(EXERCISE OBJECTIVE): Note how many lines hold "arange" and report that number by itself.

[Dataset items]
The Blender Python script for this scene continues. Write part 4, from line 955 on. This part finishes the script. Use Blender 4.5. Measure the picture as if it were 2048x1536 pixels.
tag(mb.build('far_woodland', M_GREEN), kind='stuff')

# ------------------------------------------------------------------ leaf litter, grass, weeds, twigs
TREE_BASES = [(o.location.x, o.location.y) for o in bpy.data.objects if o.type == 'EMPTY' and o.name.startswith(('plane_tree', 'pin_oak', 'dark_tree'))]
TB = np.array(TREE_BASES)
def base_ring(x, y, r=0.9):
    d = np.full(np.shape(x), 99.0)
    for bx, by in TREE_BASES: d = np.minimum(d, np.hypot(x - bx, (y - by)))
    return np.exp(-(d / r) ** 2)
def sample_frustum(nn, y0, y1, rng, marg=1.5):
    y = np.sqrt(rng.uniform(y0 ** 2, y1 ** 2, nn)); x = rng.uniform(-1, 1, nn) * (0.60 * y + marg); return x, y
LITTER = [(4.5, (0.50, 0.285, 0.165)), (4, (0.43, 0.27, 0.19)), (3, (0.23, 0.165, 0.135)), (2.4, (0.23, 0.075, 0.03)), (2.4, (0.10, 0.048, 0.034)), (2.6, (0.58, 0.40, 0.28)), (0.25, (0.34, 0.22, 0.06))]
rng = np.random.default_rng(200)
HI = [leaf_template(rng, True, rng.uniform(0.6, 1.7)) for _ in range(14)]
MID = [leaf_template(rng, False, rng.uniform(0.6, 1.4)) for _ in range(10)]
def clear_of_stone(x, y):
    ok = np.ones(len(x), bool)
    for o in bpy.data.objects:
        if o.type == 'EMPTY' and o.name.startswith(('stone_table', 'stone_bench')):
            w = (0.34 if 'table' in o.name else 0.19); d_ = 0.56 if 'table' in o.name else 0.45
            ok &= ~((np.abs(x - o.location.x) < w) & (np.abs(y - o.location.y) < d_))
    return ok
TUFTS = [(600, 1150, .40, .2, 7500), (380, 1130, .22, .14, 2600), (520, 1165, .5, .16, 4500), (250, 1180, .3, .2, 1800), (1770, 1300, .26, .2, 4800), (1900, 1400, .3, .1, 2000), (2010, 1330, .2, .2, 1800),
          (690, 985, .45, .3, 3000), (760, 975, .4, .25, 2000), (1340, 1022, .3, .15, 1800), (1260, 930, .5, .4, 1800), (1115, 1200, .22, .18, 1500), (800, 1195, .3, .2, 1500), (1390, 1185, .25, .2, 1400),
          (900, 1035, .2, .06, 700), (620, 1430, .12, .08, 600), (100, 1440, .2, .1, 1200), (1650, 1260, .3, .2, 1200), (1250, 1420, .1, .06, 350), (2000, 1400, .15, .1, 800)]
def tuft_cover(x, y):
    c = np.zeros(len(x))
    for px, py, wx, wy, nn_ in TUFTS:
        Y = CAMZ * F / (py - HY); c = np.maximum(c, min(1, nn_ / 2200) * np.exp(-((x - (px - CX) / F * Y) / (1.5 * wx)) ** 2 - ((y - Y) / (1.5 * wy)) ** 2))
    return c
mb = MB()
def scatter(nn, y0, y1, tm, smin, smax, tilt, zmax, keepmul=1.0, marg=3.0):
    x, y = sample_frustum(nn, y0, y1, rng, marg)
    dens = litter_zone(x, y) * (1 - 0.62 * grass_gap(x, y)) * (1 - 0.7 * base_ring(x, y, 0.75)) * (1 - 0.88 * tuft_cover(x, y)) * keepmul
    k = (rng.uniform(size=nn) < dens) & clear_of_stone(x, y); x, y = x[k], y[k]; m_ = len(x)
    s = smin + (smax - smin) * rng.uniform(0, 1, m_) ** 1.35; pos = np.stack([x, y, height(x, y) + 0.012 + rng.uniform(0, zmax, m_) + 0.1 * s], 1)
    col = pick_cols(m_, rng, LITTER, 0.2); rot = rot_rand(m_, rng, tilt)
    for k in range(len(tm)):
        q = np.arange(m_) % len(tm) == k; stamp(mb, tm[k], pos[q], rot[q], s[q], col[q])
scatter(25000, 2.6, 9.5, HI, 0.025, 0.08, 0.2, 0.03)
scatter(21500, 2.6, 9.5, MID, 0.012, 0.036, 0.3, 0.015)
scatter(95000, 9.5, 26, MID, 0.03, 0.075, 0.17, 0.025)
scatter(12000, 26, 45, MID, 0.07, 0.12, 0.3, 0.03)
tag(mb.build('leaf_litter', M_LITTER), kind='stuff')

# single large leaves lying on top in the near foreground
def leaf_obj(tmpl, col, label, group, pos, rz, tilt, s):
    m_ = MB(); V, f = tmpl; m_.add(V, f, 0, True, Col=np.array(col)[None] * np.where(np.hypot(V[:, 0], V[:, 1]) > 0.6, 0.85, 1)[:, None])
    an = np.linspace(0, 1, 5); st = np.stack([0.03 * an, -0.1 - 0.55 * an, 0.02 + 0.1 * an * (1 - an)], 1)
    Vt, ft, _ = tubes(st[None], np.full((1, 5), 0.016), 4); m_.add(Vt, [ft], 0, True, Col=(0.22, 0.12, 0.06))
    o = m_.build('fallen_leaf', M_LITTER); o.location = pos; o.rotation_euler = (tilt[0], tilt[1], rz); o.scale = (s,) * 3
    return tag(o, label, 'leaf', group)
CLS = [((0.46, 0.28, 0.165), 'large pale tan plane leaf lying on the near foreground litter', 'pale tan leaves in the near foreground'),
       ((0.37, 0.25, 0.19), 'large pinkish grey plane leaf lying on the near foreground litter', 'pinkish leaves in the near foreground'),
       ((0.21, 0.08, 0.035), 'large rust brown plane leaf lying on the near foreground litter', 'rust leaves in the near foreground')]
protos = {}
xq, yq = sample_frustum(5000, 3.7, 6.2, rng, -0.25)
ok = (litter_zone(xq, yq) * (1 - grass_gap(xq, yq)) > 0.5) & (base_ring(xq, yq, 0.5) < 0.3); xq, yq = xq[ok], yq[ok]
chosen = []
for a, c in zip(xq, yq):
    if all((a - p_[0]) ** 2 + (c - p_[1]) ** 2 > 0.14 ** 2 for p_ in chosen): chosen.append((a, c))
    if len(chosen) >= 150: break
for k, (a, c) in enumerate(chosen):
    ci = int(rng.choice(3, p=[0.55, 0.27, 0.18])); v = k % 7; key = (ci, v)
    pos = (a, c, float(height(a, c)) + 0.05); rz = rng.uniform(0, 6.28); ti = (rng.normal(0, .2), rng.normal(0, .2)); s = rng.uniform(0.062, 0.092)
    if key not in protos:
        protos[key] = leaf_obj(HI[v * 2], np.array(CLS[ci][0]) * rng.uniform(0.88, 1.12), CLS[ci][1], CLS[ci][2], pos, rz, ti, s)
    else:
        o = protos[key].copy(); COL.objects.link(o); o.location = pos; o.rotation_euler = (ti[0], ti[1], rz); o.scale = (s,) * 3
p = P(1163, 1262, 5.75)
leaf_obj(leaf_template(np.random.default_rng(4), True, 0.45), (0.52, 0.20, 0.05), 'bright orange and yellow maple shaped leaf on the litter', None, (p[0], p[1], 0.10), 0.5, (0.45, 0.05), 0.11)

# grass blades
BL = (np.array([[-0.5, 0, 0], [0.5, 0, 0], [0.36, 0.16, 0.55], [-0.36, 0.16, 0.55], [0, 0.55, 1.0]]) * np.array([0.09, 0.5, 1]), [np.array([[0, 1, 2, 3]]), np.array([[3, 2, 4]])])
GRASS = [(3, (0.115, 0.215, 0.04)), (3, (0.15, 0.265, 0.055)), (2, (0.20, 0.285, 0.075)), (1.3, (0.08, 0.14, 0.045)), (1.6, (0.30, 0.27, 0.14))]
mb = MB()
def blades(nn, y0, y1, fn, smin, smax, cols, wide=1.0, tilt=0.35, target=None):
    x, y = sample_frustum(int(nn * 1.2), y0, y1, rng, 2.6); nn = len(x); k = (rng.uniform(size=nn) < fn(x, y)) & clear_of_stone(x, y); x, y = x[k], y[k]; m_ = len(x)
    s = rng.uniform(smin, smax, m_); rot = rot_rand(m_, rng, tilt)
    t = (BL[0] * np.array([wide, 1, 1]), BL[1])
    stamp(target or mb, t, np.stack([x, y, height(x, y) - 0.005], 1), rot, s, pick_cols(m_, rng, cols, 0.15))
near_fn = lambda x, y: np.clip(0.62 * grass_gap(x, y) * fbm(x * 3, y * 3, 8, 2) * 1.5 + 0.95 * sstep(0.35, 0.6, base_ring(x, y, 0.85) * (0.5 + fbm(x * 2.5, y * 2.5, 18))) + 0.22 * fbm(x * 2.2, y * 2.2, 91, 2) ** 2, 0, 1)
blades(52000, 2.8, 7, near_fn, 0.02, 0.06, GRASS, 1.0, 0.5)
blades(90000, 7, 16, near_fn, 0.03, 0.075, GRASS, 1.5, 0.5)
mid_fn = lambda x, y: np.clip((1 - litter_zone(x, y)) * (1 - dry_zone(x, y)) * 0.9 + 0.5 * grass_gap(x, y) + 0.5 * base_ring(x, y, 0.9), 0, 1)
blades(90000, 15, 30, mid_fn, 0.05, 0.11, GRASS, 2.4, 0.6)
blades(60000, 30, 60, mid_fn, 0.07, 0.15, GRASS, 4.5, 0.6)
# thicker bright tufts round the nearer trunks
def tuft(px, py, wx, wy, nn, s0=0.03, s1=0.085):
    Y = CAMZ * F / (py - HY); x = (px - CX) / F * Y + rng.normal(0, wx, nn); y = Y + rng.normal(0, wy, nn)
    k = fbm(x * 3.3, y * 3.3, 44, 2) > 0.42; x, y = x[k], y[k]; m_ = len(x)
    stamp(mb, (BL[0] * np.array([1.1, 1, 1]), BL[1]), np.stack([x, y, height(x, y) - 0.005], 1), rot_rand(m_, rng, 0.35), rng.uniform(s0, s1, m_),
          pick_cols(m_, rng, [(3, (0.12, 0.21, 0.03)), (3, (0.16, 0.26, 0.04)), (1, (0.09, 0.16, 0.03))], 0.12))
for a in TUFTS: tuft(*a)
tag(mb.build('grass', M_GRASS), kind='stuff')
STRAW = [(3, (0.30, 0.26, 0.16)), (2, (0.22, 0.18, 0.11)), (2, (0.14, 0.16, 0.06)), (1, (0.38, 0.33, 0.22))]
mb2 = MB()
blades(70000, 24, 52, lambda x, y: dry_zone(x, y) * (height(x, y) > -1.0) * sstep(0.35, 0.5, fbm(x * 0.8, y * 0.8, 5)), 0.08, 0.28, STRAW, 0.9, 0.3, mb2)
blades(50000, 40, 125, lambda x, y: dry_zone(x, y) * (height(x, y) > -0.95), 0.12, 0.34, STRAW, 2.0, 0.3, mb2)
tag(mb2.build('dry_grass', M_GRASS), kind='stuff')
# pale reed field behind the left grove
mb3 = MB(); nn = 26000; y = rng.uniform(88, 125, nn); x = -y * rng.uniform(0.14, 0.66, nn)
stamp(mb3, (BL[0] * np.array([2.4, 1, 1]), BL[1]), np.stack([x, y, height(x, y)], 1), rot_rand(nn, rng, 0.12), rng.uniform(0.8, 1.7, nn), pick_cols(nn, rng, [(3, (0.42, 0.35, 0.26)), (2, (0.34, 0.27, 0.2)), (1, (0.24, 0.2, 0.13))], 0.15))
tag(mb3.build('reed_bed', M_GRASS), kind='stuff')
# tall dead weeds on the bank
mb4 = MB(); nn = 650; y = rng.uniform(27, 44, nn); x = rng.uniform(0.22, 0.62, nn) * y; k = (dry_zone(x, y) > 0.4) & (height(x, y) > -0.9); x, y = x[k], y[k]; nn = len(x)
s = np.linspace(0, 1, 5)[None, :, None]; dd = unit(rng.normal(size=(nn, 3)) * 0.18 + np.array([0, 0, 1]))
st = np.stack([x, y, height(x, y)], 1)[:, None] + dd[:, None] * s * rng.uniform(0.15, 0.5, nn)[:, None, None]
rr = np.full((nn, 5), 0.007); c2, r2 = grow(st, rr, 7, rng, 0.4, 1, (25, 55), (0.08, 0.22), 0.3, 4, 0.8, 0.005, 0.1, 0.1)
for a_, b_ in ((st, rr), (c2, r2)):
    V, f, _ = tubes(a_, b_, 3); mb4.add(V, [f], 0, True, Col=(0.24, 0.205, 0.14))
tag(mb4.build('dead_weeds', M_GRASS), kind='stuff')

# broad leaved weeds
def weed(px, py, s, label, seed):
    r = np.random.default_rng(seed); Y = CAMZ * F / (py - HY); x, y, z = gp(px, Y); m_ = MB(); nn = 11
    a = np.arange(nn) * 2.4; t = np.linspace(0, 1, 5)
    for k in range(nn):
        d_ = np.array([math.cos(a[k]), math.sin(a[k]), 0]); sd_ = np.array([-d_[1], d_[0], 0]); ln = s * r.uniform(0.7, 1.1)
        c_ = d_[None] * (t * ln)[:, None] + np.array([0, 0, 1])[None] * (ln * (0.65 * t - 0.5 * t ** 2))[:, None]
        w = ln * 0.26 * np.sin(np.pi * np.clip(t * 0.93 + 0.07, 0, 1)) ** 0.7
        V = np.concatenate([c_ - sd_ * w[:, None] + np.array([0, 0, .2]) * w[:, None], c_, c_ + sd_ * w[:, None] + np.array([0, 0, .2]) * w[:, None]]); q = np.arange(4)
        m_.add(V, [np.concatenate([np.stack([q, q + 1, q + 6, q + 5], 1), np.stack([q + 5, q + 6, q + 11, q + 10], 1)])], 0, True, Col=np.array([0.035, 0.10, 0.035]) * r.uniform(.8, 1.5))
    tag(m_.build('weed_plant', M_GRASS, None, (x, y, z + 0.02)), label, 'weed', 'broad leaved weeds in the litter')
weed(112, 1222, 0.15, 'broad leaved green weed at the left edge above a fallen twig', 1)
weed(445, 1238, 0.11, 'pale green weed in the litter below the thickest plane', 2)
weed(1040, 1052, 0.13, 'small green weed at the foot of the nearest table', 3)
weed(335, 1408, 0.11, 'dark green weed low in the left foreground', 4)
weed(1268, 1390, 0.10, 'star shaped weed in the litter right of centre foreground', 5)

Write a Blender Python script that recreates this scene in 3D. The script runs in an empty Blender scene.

(SOLUTION FOR THIS PROBLEM): 3